Stacco. Siamo in mezzo a un bosco, quello di Turinga ci informa la voce off, per conoscere la Bakuninhütte, un rifugio intitolato al massimo teorico della filosofia anarchica e a tutt’oggi molto frequentato non solo da artisti e intellettuali affini. C’è un percorso intitolato a Erich Mühsam, ucciso in uno dei tanti lager nazisti, come ricordo e monito di quel periodo storico in cui per altro il rifugio fu chiuso e manco a dirlo chiunque seguisse quel tipo di pensiero perseguitato. Prima, negli anni venti, era stato il luogo di villeggiatura per famiglie del movimento Der Syndikalist (Il sindacalista) con tanto di rivista, anch’essa affossata dai nazisti nel 1933. Qui ci viene spiegato che l’anarchismo si può manifestare sia come pensiero critico sia nel porre azioni insubordinate. Da non confondere però con azioni spontanee di qualche movimento per lo più destroide i quali per altro tentano di appropriarsi di alcuni dei principi dell’anarchismo.

Stacco. Nella Bulgaria del sud-est nella zona di Jambol c’era un grande movimento anarchico che si può racchiudere in un verso del poeta Milew ucciso giovanissimo per averla scritta: “Dante è andante, noi siamo Presto. Galopp”. Di qui si arriva al Brennero, sia come luogo simbolo della fuga dello stesso giovane Trojanow narrata nel suo romanzo Die Reise del 1984 dove racconta episodi non lontani da quelli che accadano attualmente ai confini per trattenere i numerosi migranti, sia come luogo di scontro per “azioni insubordinate” ovvero “anarchiche” del movimento sceso in strada a difendere il libero passaggio tra uno stato europeo e l’altro. “Il viaggio” ci conduce poi all’isola greca Icaria nel mar Egeo, dove incontriamo un abitante storico che narra della sua fuga in Egitto da bambino ai tempi del nazi-fascismo per paragonarla a ciò che accade oggi con la fuga dalla Siria.

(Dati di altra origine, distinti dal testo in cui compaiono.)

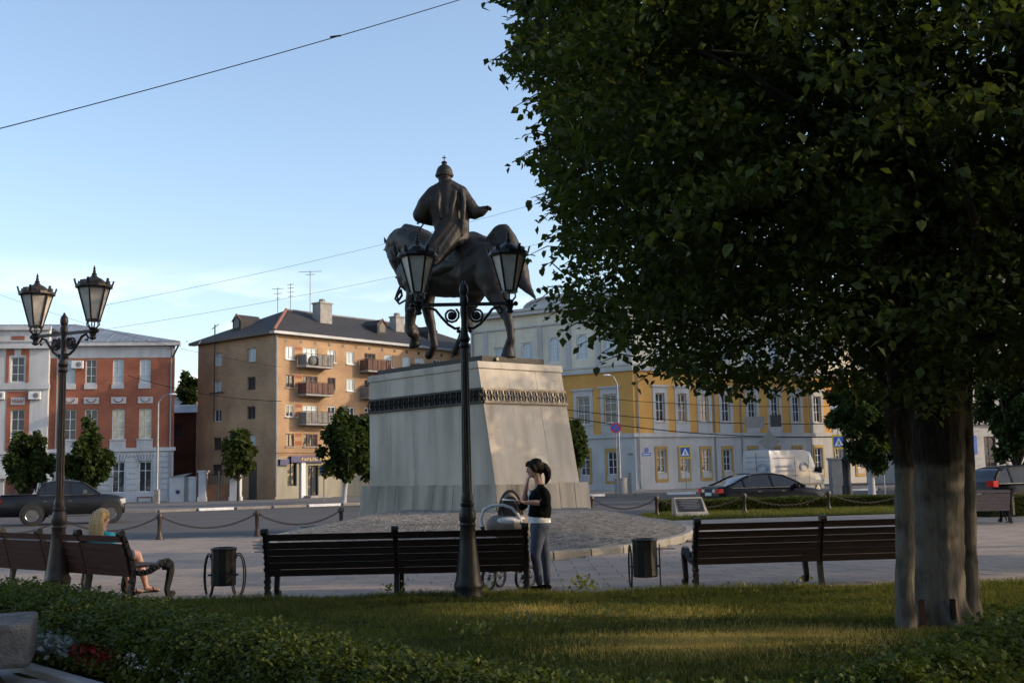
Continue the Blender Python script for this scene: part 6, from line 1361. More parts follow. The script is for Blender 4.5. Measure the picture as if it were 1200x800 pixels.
eB = sh + sd_ * .22 + Vector((0, .02, -.27)); hB = eB + fw * .22 + Vector((-.06, 0, -.05)); chain(s_, [(sh + sd_ * .17, .05), (eB, .042), (hB, .026)]); hand(s_, hB, fw - sd_ * .4, (0, 0, 1), -sd_, 1, .4, 1)
hip = Vector((0, .05, .53)); chain(s_, [(sh + Vector((0, 0, -.05)), .11), (hip + Vector((0, 0, .1)), .12)])
k1 = hip + fw * .44 + sd_ * .12 + Vector((0, 0, -.02)); a1 = Vector(D(171, 684, 15.15)) - PO; a1.z = .09; k2 = hip + fw * .42 - sd_ * .06; a2 = Vector(D(151, 687, 15.0)) - PO; a2.z = .09
for kk, aa in ((k1, a1), (k2, a2)):
    chain(s_, [(hip, .11), ((hip + kk) / 2, .085), (kk, .058), ((kk + aa) / 2 + Vector((0, 0, .02)), .054), (aa, .034)]); chain(s_, [(aa + Vector((0, 0, -.03)), .034), (aa + fw * .07 + sd_ * .07 + Vector((0, 0, -.055)), .026), (aa + fw * .1 + sd_ * .12 + Vector((0, 0, -.065)), .018)])
    for q in range(5): b0 = aa + fw * (.09 + .012 * q) + sd_ * (.115 - .008 * q) + Vector((0, 0, -.07)); capsule_mb(s_, b0, b0 + (fw * .6 + sd_ * .8) * .03, .011, .009, 7)
fuse(s_, 'body', 'skin', bw, .0085, 2, .5); face_bits(bw, hc_, (fw.x, fw.y, -.1), 1.0, PO)
c_ = MB(); chain(c_, [(sh - sd_ * .15, .062), (sh + Vector((0, 0, .02)), .07), (sh + sd_ * .15, .062)]); chain(c_, [(sh + Vector((0, 0, -.08)), .145), (hip + Vector((0, 0, .12)), .135)]); chain(c_, [(sh - sd_ * .16, .065), (sh - sd_ * .22 + Vector((-.03, 0, -.08)), .058)]); chain(c_, [(sh + sd_ * .16, .065), (sh + sd_ * .2 + Vector((0, 0, -.1)), .058)]); fuse(c_, 'turquoise_top', 'cloth_teal', bw, .014, 3)
c_ = MB(); chain(c_, [(hip, .145), ((hip + k1) / 2, .10), (hip * .25 + k1 * .75, .085)]); chain(c_, [(hip, .145), ((hip + k2) / 2, .10), (hip * .25 + k2 * .75, .085)]); fuse(c_, 'shorts', 'denim', bw, .014, 3)
h_ = MB(); h_.sphere(hc_ + Vector((0, 0, .03)) - fw * .01, .100, 16, 12, (1, .95, .96))
for k in range(9):
    o = (k - 4) * .020; chain(h_, [(hc_ - fw * .07 + sd_ * o * .8 + Vector((0, 0, .05)), .035), (hc_ - fw * .10 + sd_ * o * 1.1 + Vector((0, 0, -.08)), .034), (hc_ - fw * .10 + sd_ * o * (1.2 + .15 * (k % 2)) + Vector((0, 0, -.20)), .028), (hc_ - fw * .09 + sd_ * o * 1.05 + Vector((0, 0, -.30 - .04 * ((k * 7) % 3))), .012)])
fuse(h_, 'hair', 'hair_blond', bw, .010, 1, .4)
for aa in (a1, a2): b_ = MB(); q = aa + Vector((0, 0, -.082)); b_.beam(q - (fw * .5 + sd_ * .8) * .06, q + (fw * .6 + sd_ * .8) * .16, .08, .012); b_.tube([aa + fw * .04 + sd_ * .07 + Vector((-.03, .02, -.07)), aa + fw * .05 + sd_ * .08 + Vector((0, 0, -.025)), aa + fw * .06 + sd_ * .05 + Vector((.04, -.02, -.07))], .008, 5); b_.build('sandal', 'wood_dark', bw)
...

Ci spiega che sull’isola regna il tempo e non l’orologio ben consapevole che una istanza simile deve essere condivisa dall’intera comunità. Altro discorso vale per realtà urbane, come Atene, Berlino o Vienna. E qui siamo giunti a un altro punto spesso frainteso riguardo all’anarchia: non è senza regole, anzi, le regole ci sono ma devono essere condivise da tutti prima di essere eventualmente confutate e – insieme - cambiate. Mentre in Andalusia il personaggio guida Ilija Trojanow scambia opinioni e pensieri con lo scrittore locale Josè Oliver, in Bulgaria incontra suo zio, Georgi Konstantinow, da sempre la sua guida, ai fini di chiedergli tra tante altre la questione riguardante il futuro di fronte alla caduta di tutte le forme politiche che avevano visto al centro il pensiero comunista, sebbene quasi sempre in forma totalitaristica. L’anziano “zio Georgi” confida nel comunismo per quanto riguarda il futuro dell’economia, nel vero senso di un lavorare e fare in comune, e nell’anarchia nel pieno rispetto delle sue regole per le forme di gestione della società. Marinaleda insegna!

Di grande interesse era anche la discussione che ha seguito la proiezione al Centro di cultura a Merano, dove si sono toccati punti di evoluzione storica anche grazie agli studi specifici svolti dall’autore Martin Hanni in anni in cui non era facile reperire testi fondanti, vista l’assenza di internet negli anni novanta, in cui si era formato alla università di Innsbruck. La motivazione? Era partita dal suonare in un gruppo punk e il sorgere del quesito di come mai una A dentro un cerchio poteva avere quel potenziale di fungere come radice di ogni male.